Petition to Re-establish NCERCC

The following text was prepared by the Institute of Childcare and Social Education (ICSE) in support of the petition to the Prime Minister to re-establish the National Centre for Excellence in Residential Child Care, or a body with a similar remit. See this month’s Editorial: Sign Up!






Institute of Childcare and Social Education

in association with the Social Care Association

Petition to Prime Minister

Petition to Re-establish the National Centre for Excellence in Residential Child Care (NCERCC), or an organisation with a similar remit

Short Name of Petition NCERCC

Organisation Institute of Childcare and Social Education

Person Vic Citarella, Chair ICSE

Address Institute of Childcare and Social Education

c/o Social Care Association

350 West Barnes Lane, Motspur Park, New Malden, Surrey KT3 6NB

Description Following Sir William Utting’s two reports in 1991 and 1997 on residential child care services, there was a long sector-led campaign under the name of Momentum to establish an organisation which would provide leadership, support and advice to children’s homes in England and Wales. (A similar body, the Scottish Institute for Residential Child Care (SIRCC), had already been established in Scotland following the Kent Report.)

The previous government agreed to fund NCERCC, which was based at the National Children’s Bureau (NCB) from 2004. It built up a network of contacts throughout the children’s homes and residential schools in the private, voluntary and local authority sectors, provided training, advice and consultancy, organised national conferences and seminars, prepared policy advice documents and acted as a point of reference for information about residential child care for all types of organisations, including government departments. It was widely respected and its conferences became the key focal events for the sector.

On completion of a period of funding the previous government awarded the funds which could have continued to finance NCERCC to Tribal, who acted as consultants on a wide range of issues but who were not specialists in the residential care field. The present government terminated the contract with Tribal before it got under way. NCB provided financial support for NCERCC out of reserves for some months, but eventually had to close the organisation. The consequent absence of any independent body to provide leadership, support and advice for residential child care services caused considerable alarm and disquiet within the sector. The Department for Education has initiated a small unit to work in this sector, but it is not independent and it is understandably working to the government’s agenda, rather than responding to the expressed needs of the services.

It is proposed that NCERCC – or a similar body – be re-established to fulfil the functions of the defunct organisation. It needs to be independent, with a governing and/or advisory body representing key sector interests, such as local authorities, the voluntary and private sectors and professional associations.

Although essentially independent, the body could be attached to another organisation for pay and rations and support, as the staff team is likely to be small. Possible host organisations include the NCB, the Social Care Institute of Excellence, a university and the ICSE, which is linked to the Social Care Association.

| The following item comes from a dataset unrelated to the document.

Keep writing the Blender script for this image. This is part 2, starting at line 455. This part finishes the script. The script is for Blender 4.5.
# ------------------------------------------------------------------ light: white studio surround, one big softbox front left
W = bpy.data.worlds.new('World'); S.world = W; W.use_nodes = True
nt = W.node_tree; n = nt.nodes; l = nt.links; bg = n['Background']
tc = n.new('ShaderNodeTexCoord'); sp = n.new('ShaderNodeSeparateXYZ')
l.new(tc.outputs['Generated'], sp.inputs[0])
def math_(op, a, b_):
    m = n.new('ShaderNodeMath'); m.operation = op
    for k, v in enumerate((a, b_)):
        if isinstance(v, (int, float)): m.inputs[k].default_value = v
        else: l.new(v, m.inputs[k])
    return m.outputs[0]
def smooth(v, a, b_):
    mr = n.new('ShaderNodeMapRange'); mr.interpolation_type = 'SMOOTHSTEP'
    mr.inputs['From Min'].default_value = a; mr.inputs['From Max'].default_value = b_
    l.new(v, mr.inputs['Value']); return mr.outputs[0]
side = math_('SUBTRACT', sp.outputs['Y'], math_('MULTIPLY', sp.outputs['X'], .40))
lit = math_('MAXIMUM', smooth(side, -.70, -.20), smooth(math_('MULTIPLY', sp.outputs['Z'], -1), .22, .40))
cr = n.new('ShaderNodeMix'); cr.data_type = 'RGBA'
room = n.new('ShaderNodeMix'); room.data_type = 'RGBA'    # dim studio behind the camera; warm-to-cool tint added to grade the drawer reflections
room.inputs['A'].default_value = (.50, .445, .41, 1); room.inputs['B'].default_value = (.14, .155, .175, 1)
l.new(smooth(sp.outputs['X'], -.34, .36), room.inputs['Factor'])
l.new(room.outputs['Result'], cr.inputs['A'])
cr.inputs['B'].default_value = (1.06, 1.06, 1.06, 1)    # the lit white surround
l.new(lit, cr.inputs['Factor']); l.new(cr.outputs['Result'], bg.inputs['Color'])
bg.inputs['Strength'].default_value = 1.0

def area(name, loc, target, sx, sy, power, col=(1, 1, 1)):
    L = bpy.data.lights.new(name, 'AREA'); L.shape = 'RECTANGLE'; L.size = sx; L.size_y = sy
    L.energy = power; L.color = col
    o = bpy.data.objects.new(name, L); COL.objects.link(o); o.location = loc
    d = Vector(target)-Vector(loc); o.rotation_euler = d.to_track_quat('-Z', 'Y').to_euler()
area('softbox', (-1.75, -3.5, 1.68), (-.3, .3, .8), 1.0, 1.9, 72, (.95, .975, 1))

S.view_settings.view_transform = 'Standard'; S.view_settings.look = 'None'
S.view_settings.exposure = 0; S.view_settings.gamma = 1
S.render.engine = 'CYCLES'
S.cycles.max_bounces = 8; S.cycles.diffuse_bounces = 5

The organisation should obtain its funding through the work it undertakes and through subscriptions, but the core funding (initially, at least) should come from central government. It is suggested that the absolute minimum should be a grant of £100k per annum for three years, to allow time for the body to establish other sources of finance. This would suffice for one professional officer and administrative support.

Both NCERCC and SIRCC have provided models of what can be achieved with such an organisation. In the absence of leadership, support and advice from an organisation of this sort the residential child care services of England will be vulnerable to failure. The cost of such failure will be largely human in terms of the suffering of children and young people whose needs are not met, but the financial costs are also likely to outweigh the core costs outlined above.

In summary the original Momentum to found NCERCC was sector-led, the sector was dismayed at the disbandment of NCERCC, the sector wishes to see this proven model re-instated, but a government lead is required in order to provide the core funding to re-establish the Centre.